Why is this reasoning "plain wrong"?
Posted by: breviosity | May 29, 2014 at 06:16 PM
@ breviosity - because
1. people aren't forced to enter races if they don't want to, whereas they are compelled to enter the economy
2. people who lack racing talent often have talents in other spheres, whereas some people lack the general abilities to earn a living
3. Prizes for winning races are usually limited - they include only moderate wealth and no political power - whereas prizes for winning in our economies are greater
4. Losers of races don't have their whole life-chances seriously blighted, in the way that losers in our economiy do.
I suspect there are other relevant differences.
Posted by: chris | May 29, 2014 at 07:13 PM
Consider this version of Clark:
The world economy is a much fairer place than we intuit. Innate talent, not inherited privilege, is the main source of economic success among nations.
Eg. S. Korea's success, due to innate talent, seems reasonably fair.
(There are exceptions of course: Saudi Arabia's wealth, due to inherited privilege, seems eminently unfair.)
Posted by: Martin | May 29, 2014 at 09:13 PM
What do you mean by unfair? Do you mean intuitively unfair? Or unfair according to the difference principle (or similar principle)?

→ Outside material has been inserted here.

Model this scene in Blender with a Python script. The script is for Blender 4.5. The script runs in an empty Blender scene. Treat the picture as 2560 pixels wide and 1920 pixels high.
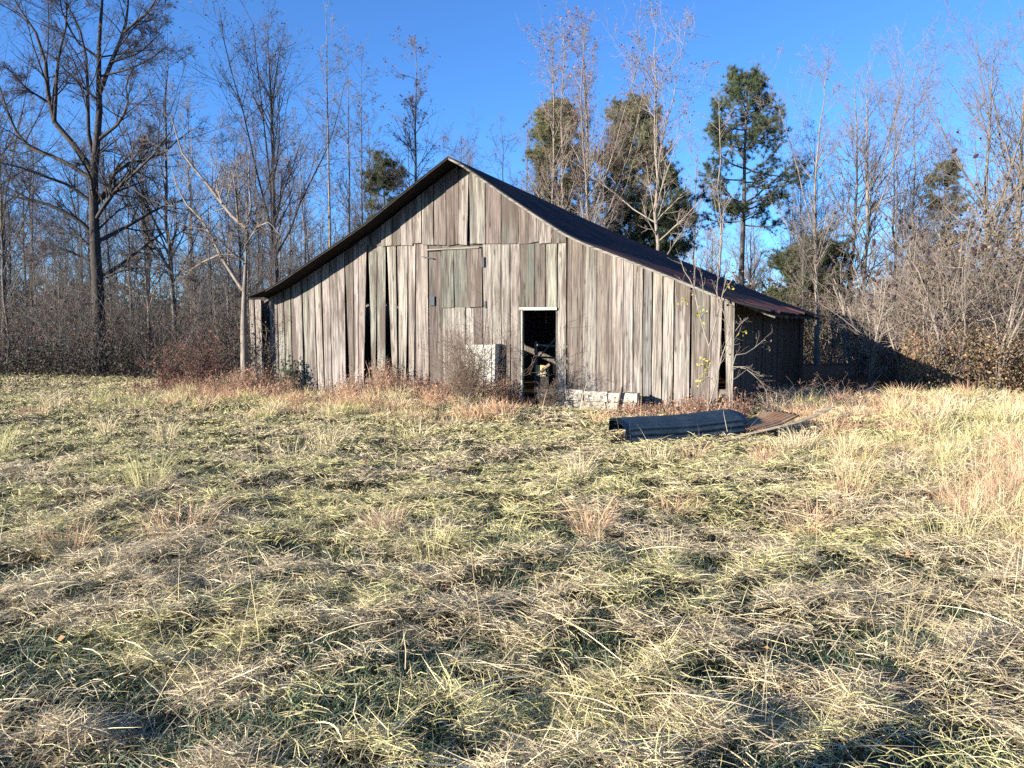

If you change the example slightly so that the "dictator" *created* the resources s/he is distributing, and s/he needed to be dictator of those resources in order to be incentivized into creating those resources, and the worst off are better in this apparatchik world than they would be in a world in which these resources were not created... then I think this situation satisfies Rawls's criteria for justice.
I think this result would hold if the dictator chose any distribution rule that satisfied the difference principle.
Posted by: marris | May 29, 2014 at 11:42 PM
Searching for universal rules of justice is a tricky job; many try but it is not clear any have been totally successful at this job.
Society should be organised so as to maximise human happiness. Inequality seems to reduce the total of happiness, as do constraints on private choice which are based on bigotry.
It is better to ask how to reduce these constraints on happiness. Some of the methods may annoy those who lose out but that is unavoidable. Meritocracy is often just a code word for wanting to keep the advantages you enjoy compared to others even when this reduces human happiness in total.